Answer with one number: how many lines have "from".

* begin Source excerpt *

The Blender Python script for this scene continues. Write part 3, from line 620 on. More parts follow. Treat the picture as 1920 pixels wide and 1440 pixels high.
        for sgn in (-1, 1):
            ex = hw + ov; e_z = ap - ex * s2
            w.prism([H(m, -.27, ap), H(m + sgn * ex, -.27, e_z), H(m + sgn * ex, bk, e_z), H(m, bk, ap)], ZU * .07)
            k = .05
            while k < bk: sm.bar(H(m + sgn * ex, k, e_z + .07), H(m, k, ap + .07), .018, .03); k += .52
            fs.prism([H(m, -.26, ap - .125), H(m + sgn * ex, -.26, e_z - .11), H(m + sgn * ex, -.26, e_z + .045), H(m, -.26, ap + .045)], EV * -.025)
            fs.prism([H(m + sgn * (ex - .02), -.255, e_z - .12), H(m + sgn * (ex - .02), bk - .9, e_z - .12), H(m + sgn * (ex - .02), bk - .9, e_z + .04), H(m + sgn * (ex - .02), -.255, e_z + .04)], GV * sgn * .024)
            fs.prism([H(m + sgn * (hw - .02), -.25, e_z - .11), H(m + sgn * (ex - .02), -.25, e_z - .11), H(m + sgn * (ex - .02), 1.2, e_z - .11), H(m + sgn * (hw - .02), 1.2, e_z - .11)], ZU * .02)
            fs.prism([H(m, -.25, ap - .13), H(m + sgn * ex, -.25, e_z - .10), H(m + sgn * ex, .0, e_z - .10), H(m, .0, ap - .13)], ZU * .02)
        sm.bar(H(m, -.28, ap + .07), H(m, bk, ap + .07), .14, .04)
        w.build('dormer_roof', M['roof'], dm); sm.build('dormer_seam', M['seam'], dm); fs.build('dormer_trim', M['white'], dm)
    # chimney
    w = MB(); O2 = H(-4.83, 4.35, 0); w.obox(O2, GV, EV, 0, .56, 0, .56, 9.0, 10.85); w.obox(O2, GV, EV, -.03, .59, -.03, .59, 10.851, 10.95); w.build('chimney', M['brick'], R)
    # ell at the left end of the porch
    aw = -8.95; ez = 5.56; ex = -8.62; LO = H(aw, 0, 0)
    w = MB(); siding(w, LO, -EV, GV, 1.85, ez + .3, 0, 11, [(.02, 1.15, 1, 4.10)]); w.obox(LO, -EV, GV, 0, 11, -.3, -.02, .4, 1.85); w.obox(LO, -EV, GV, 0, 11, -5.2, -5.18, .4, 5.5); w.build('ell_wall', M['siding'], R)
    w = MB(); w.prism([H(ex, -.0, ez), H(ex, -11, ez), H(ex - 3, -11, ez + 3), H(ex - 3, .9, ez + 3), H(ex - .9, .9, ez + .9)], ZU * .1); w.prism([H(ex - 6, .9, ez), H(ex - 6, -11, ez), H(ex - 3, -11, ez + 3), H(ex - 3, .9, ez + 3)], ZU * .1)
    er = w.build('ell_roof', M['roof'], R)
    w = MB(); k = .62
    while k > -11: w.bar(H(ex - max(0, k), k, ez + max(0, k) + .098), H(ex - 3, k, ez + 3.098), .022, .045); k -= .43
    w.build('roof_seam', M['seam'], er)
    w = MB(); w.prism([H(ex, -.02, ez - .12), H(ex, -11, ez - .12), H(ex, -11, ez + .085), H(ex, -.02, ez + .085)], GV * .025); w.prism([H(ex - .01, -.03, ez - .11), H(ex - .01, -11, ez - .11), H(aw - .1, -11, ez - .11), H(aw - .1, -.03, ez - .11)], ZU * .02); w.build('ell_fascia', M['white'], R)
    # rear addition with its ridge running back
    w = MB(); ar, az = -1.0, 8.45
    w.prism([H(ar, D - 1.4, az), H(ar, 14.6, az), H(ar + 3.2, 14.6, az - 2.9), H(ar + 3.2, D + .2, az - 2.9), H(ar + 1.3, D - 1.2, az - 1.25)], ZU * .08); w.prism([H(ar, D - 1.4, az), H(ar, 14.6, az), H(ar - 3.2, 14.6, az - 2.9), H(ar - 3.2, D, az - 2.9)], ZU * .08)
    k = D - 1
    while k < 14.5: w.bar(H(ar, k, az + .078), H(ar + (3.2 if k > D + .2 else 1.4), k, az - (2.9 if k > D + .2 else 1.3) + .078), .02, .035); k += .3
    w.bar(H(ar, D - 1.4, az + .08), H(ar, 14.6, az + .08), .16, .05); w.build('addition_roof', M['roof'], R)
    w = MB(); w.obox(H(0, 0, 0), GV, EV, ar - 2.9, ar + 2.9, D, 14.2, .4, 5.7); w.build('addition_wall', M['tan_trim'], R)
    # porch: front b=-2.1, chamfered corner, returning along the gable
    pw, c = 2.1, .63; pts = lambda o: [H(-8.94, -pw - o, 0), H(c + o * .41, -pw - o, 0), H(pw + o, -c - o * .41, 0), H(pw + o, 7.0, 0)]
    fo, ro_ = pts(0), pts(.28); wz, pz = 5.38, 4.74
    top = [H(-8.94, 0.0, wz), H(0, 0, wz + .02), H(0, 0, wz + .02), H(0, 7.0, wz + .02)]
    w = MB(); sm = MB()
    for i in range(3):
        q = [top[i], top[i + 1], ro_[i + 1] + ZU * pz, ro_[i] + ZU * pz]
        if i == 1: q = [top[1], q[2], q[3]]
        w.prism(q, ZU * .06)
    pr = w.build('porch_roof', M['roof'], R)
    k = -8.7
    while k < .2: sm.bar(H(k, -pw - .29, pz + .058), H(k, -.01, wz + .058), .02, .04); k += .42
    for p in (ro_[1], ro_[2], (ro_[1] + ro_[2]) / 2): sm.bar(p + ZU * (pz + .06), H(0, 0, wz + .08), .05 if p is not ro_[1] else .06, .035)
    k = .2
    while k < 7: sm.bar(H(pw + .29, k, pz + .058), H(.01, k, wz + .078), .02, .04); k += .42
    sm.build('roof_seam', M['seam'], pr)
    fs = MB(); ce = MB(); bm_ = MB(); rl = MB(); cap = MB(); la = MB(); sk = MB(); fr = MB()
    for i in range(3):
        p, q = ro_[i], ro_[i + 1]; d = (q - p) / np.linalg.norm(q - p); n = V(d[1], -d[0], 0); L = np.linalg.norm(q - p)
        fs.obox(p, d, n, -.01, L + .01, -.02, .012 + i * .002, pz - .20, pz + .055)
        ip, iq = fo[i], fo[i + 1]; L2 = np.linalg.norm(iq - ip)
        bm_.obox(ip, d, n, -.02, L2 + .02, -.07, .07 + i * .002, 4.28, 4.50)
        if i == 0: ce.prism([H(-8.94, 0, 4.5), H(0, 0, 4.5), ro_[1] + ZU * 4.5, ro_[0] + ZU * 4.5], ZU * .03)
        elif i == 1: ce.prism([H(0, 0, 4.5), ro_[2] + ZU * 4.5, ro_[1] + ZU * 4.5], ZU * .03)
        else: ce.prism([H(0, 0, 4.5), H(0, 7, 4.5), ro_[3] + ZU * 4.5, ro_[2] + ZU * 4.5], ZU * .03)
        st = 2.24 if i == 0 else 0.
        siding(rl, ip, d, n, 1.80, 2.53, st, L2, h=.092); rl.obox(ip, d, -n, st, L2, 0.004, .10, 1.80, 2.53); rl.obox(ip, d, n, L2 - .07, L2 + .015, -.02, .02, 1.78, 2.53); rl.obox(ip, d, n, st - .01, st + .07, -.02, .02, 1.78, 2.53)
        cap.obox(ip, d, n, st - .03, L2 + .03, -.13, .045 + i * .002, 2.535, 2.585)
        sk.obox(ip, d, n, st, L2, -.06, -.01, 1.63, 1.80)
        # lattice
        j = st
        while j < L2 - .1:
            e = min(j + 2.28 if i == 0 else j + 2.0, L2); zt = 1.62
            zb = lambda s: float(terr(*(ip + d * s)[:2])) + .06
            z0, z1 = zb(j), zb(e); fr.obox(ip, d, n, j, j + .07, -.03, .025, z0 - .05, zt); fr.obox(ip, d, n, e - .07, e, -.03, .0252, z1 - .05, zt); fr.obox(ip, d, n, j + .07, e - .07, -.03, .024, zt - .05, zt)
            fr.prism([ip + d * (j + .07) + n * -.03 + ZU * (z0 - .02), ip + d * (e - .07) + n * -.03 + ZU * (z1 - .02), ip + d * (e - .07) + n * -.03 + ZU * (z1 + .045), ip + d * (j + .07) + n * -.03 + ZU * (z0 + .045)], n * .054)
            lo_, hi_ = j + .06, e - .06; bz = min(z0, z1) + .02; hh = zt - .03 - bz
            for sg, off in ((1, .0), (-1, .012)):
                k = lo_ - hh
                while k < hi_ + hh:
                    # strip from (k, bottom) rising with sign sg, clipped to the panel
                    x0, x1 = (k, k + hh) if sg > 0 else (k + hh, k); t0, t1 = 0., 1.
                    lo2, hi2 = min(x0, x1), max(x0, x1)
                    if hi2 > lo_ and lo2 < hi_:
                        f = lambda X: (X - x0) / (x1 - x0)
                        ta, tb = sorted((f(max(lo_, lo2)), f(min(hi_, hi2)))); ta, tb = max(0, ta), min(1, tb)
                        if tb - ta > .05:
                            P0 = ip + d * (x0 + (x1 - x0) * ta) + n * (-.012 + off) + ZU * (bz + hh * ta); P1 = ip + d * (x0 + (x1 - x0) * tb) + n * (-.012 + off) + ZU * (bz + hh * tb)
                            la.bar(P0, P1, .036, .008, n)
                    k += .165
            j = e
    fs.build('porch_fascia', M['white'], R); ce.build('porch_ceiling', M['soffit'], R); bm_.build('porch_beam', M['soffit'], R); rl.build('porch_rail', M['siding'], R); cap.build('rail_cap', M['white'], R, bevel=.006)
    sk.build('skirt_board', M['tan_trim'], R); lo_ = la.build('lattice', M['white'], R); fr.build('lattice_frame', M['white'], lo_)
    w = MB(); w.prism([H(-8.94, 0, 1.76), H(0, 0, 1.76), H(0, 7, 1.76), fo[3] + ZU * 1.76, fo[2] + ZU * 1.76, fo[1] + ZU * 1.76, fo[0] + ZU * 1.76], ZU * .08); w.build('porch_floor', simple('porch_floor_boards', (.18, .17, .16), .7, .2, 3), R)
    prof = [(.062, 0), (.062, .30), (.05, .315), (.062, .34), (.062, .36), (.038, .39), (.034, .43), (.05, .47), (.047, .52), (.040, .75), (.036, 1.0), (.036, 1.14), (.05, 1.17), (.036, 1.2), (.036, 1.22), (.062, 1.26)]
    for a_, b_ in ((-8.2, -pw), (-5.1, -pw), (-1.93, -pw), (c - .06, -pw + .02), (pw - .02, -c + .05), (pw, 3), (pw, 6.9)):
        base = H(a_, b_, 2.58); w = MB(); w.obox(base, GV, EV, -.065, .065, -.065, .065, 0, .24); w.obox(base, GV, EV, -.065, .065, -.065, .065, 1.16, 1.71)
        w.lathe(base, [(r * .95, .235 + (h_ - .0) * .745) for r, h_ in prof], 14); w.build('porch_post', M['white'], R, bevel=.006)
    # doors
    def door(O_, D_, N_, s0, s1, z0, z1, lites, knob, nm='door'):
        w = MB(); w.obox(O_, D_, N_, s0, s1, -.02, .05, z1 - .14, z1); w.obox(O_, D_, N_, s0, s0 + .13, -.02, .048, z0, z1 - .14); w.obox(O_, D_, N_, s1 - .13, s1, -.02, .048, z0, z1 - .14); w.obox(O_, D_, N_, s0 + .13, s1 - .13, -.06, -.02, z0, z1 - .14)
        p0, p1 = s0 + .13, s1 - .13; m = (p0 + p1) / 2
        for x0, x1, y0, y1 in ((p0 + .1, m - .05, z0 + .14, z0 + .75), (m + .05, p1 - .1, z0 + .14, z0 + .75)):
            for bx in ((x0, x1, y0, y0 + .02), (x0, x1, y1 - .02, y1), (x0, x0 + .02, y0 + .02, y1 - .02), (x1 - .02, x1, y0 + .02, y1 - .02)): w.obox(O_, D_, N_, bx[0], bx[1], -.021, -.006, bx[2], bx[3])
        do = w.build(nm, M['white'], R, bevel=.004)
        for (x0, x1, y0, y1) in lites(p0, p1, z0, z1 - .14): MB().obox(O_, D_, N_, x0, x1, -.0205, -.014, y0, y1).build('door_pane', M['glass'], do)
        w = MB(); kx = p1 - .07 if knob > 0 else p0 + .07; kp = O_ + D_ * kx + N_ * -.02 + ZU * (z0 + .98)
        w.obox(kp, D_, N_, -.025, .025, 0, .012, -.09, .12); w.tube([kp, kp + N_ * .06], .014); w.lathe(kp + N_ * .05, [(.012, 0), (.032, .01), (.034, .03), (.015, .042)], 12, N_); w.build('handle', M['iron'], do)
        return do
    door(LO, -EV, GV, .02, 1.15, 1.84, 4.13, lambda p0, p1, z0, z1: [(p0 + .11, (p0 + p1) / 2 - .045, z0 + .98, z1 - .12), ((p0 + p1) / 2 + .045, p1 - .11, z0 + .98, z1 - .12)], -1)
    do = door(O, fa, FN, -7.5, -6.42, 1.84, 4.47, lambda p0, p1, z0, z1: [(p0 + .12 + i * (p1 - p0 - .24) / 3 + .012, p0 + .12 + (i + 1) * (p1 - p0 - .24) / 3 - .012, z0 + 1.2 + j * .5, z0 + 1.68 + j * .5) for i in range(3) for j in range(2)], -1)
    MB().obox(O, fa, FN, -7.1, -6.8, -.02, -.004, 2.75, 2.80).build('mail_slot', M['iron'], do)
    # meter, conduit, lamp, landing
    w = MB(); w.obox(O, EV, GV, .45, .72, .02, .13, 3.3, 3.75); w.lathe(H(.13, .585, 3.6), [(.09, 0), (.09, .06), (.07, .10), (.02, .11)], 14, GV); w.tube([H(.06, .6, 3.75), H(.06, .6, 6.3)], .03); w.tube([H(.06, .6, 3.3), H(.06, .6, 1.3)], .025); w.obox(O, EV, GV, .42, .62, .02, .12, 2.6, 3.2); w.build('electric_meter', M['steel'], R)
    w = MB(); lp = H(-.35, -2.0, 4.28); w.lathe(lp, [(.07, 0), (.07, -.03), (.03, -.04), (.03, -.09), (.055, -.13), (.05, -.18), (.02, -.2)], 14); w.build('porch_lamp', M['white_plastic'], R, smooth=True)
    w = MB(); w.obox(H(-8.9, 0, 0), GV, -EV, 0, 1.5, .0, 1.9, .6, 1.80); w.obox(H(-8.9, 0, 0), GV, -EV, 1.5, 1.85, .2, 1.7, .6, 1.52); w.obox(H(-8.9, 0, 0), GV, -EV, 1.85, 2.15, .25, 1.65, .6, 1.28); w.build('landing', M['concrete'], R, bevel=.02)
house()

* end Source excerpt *

Solution to the exercise.
2